全く違いすぎて、その生き方はとても参考になります。
寛大すぎるアイルランド人
私が家を探しているときも「空いている部屋があるから僕の家に住む?君のお母さんも娘さんもみんな住んでいいよ」と快く言ってくれました。(しかも私が帰国するまでの2か月間の家賃もいらないと)。
そして今私は彼の家を自分の家のように使わせてもらっています。
たとえば洗濯をするときに「洗濯機使っていい?」と聞くと、「そんなことを言う必要はないよ、自由に何でも使ってね」と言ってくれます。
お風呂も乾燥機も食洗器も部屋の模様替えも何でもかんでも。
私は遠慮して「使っていい?」とつい声をかけるけど、そのたびに「いつでも何でも自由に何でもしていいからね。ここは君の家だよ」と。
そして「私だけでなく、母や娘まで受け入れてくれてありがとう」と言うと、「そんなことを言う必要はないよ」とにっこり笑って言ってくれます。
もし私が逆の立場だったら、ここまで寛大な気持ちでいられるかな?と思うのです。
そこまでしてもらうのはさすがに申し訳ないという気持ちになるので、私はお礼に部屋をめちゃくちゃ掃除して、足りない物を購入するなどして、きれいな部屋を完成させました。
そして「私が去ったあとに賃貸の部屋として貸し出せるようにしよう」と提案しました。
すると「ありがとう。あなたはビジネスの天才だね」と笑っていました。
キーツには下心も野心もなく、単にお人よしすぎるくらい優しい人なんだと思います。
まるで家族
それはキーツだけでなく、キーツのお姉さんや叔母さんも姪っ子さんもとっても優しくて、私を家族のように受け入れてくれます。
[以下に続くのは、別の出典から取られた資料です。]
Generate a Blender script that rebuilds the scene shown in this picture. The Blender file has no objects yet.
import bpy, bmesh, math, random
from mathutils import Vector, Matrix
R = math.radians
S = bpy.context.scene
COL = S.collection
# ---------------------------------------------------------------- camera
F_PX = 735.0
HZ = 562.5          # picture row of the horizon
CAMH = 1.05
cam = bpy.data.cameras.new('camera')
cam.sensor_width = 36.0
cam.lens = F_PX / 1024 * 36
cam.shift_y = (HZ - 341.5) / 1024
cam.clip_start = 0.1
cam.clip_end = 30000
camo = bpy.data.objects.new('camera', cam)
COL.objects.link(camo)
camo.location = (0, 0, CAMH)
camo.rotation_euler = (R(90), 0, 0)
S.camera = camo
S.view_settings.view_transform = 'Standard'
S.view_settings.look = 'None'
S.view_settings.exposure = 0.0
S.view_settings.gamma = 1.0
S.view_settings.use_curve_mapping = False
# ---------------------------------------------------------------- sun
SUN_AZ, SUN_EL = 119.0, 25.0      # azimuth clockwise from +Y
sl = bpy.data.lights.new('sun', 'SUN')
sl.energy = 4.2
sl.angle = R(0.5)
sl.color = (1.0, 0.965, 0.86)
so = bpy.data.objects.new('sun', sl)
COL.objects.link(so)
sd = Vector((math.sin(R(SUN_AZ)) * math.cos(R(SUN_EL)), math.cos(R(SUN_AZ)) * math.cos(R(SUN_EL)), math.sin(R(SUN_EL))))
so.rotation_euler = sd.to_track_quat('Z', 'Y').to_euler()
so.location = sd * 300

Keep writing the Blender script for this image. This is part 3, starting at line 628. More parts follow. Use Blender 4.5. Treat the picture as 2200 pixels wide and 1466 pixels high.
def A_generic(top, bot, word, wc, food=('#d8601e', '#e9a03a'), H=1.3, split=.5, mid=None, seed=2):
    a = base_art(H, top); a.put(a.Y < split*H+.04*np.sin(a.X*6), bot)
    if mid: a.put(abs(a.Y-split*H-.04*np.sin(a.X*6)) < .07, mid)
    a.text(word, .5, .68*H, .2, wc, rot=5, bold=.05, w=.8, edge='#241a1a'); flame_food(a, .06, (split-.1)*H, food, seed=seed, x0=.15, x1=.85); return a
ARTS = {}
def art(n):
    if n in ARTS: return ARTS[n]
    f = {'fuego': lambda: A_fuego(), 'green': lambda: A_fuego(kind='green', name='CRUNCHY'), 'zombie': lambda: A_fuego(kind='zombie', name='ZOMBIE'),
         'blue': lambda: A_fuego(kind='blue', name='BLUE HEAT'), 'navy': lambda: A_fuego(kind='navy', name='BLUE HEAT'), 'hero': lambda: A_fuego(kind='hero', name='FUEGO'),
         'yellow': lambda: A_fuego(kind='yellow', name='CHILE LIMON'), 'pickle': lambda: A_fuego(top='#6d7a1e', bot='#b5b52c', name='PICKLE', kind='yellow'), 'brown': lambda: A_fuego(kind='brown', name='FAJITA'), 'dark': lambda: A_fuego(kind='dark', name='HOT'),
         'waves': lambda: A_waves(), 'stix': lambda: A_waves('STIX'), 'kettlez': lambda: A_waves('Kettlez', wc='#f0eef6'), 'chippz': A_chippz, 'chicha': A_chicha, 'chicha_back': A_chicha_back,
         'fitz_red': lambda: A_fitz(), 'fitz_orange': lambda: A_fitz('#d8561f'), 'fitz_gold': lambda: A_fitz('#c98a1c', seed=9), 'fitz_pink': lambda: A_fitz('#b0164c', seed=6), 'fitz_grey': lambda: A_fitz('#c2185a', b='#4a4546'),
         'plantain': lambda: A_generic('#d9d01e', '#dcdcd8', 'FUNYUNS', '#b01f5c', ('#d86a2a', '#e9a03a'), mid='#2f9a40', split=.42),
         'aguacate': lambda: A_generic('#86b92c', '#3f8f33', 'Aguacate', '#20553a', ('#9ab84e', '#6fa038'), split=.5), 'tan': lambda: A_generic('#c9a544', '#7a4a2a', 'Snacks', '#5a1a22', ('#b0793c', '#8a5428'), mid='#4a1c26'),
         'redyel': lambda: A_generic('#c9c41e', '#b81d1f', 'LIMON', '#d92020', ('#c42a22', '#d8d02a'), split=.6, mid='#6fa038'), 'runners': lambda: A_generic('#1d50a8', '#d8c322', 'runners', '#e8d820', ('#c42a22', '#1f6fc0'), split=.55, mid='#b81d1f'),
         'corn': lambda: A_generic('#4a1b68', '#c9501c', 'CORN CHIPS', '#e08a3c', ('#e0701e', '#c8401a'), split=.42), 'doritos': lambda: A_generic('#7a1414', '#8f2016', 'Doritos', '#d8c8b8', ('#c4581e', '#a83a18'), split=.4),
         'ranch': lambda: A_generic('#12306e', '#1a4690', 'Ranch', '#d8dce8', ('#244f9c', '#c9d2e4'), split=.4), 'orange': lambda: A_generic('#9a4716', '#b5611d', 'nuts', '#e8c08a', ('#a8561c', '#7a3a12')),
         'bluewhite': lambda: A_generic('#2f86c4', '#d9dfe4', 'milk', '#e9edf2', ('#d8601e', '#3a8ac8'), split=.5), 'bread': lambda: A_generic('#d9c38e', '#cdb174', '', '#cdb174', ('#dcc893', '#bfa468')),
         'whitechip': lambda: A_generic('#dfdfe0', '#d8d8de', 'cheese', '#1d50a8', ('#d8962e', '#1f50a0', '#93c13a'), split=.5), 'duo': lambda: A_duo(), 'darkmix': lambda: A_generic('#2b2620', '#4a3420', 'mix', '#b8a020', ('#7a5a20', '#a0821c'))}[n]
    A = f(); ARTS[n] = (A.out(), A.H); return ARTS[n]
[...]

おしゃべりをしに毎晩キーツの家にやってくるお姉さんは、私におすすめのお店をたくさん教えてくれたり、私の代わりにお店の予約を電話してくれたり、クッキーを食べながら「今日は何してたの?」というフツーの会話をしています。
それはまるでもう家族の一員のようです。
ついでに言うと隣の家のパトリシアというおばさんもパトリシアのお兄さんもです。
近所の人たちはすでに私がキーツと暮らしていることは知っているようで「こんにちは!元気?」「ダブリンを気に入ってくれた?」みんながみんなとっても優しく、私を見かけると声をかけてくれます。
あまりにフレンドリーすぎて驚きます。
もし日本で私の家にある日突然、知らない外国人がやってきたら、近所のみんなはフレンドリーに声をかけるかな?と思ってしまいます。
おそらく日本人は「誰だ?あの外国人」と思うくらいで、声をかけたりはしないと思います。
アイルランド人の家族の温かさ、ご近所さんの温かさに触れていると、昔で言うサザエさんの時代のような温かさを感じます。
そして同時に、その温かさは今の日本人が失ってしまったものだと気づかされるのです。